Problem: Show that for all positive integers $n$,
$$ \sum_{a=1, (a,n)=1}^{n} (a-1, n) = d(n)\phi(n)$$
where $(a, b)$ stands for $\text{gcd}(a, b)$ and $d, \phi$ are the divisor and Euler's totient function, i.e., number of numbers co-prime to n and less than n = $\phi(n)$.
I find this one really fascinating because of $a-1$. This problem is from Niven and Zuckermann 'Introduction to the Theory of Numbers'.
My approach is to show that the L.H.S. is a multiplicative function. because it is easy to compute it for powers of primes.
Let $d_1d_2=n$ where $(d_1, d_2)=1$
I want to show that
$ \sum_{a=1, (a,n)=1}^{n} (a-1, n) = (\sum_{a=1, (a,d_1)=1}^{d_1} (a-1, d_1))( \sum_{a=1, (a,d_2)=1}^{d_2} (a-1, d_2)) $ but I am not able to proceed other than showing that some terms are cancelling. THe main problem is that there are $x$ such that $(x, n)=1$ but $x > d_1, d_2$.

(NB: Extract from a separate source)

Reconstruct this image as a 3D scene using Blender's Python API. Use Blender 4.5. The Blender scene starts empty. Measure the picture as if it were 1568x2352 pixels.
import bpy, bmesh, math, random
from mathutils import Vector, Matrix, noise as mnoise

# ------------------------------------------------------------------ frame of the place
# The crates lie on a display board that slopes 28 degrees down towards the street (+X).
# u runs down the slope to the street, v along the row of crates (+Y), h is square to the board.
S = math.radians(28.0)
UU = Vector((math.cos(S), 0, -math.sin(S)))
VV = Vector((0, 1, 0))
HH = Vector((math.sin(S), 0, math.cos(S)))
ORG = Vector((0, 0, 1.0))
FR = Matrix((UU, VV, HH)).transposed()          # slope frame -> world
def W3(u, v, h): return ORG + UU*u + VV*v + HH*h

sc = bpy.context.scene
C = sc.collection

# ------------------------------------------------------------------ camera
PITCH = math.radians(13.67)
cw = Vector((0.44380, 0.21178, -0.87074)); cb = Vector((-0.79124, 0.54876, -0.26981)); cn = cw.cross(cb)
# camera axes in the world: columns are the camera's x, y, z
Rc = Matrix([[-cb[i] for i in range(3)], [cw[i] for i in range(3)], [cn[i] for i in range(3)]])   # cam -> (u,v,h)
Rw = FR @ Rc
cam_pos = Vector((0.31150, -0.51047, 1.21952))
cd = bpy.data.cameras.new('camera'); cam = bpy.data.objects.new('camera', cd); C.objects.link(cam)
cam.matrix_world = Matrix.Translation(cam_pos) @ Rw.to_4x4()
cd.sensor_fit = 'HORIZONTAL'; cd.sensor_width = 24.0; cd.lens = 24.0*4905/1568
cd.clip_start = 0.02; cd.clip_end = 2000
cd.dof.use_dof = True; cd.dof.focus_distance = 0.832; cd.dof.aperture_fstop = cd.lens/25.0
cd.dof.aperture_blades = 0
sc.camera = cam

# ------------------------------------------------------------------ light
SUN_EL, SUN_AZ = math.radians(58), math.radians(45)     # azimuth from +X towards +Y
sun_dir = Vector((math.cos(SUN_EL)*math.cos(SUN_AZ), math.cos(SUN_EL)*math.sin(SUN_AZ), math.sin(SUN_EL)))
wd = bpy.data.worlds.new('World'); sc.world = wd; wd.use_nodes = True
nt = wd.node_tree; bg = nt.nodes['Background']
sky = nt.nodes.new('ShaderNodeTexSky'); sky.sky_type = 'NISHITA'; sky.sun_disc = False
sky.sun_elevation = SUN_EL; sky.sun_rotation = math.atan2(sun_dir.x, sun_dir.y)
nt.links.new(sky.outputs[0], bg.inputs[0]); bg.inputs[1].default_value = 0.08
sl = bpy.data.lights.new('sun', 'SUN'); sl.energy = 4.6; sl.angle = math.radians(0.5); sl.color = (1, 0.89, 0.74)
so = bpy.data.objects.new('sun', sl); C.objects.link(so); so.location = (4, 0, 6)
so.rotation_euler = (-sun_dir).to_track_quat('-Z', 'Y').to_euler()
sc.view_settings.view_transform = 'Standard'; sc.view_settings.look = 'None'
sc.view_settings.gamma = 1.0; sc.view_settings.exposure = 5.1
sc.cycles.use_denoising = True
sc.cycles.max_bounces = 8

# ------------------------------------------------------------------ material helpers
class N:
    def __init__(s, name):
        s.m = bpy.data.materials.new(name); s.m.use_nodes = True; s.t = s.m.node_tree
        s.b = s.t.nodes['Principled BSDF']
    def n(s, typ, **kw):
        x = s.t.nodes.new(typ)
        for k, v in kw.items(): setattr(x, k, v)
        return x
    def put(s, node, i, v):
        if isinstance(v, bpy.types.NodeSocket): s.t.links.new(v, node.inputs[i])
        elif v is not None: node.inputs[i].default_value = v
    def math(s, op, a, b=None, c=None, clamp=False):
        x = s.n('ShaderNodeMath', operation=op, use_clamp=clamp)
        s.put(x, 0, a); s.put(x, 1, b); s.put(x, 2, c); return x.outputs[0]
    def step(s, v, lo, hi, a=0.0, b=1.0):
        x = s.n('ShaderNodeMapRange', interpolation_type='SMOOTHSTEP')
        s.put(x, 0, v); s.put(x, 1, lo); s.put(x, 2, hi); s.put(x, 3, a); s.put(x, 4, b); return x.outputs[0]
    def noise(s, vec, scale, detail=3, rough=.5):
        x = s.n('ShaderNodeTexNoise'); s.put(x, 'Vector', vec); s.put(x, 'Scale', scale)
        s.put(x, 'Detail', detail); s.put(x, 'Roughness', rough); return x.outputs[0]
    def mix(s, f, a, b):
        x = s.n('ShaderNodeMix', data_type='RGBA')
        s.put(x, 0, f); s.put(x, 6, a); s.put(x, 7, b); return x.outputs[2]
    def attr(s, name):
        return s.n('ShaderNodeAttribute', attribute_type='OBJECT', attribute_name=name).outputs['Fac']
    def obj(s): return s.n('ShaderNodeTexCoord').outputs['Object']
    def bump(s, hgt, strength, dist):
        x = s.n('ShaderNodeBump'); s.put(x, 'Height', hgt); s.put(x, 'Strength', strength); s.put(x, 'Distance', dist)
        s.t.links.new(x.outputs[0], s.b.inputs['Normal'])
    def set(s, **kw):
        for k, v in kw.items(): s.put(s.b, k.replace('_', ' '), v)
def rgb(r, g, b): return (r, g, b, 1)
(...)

Please help. Any hints are appreciated.
Best Answer
For a divisor $d|n$, the number of $a>1$ such that $gcd(a-1,n)=d$ is equal to $|\{1 \leq q \leq \dfrac{(n-1)}{d}|(qd,n)=d\}|=|\{1 \leq q \leq \dfrac{(n-1)}{d}|(q,n/d)=1\}|=\varphi(n/d)$. Now there's a multiplicative function. Also, it is known that if $f$ is multiplicative, then $\sum_{d|n}f(d)$ is also muliplicative, so having an expression of this form is useful.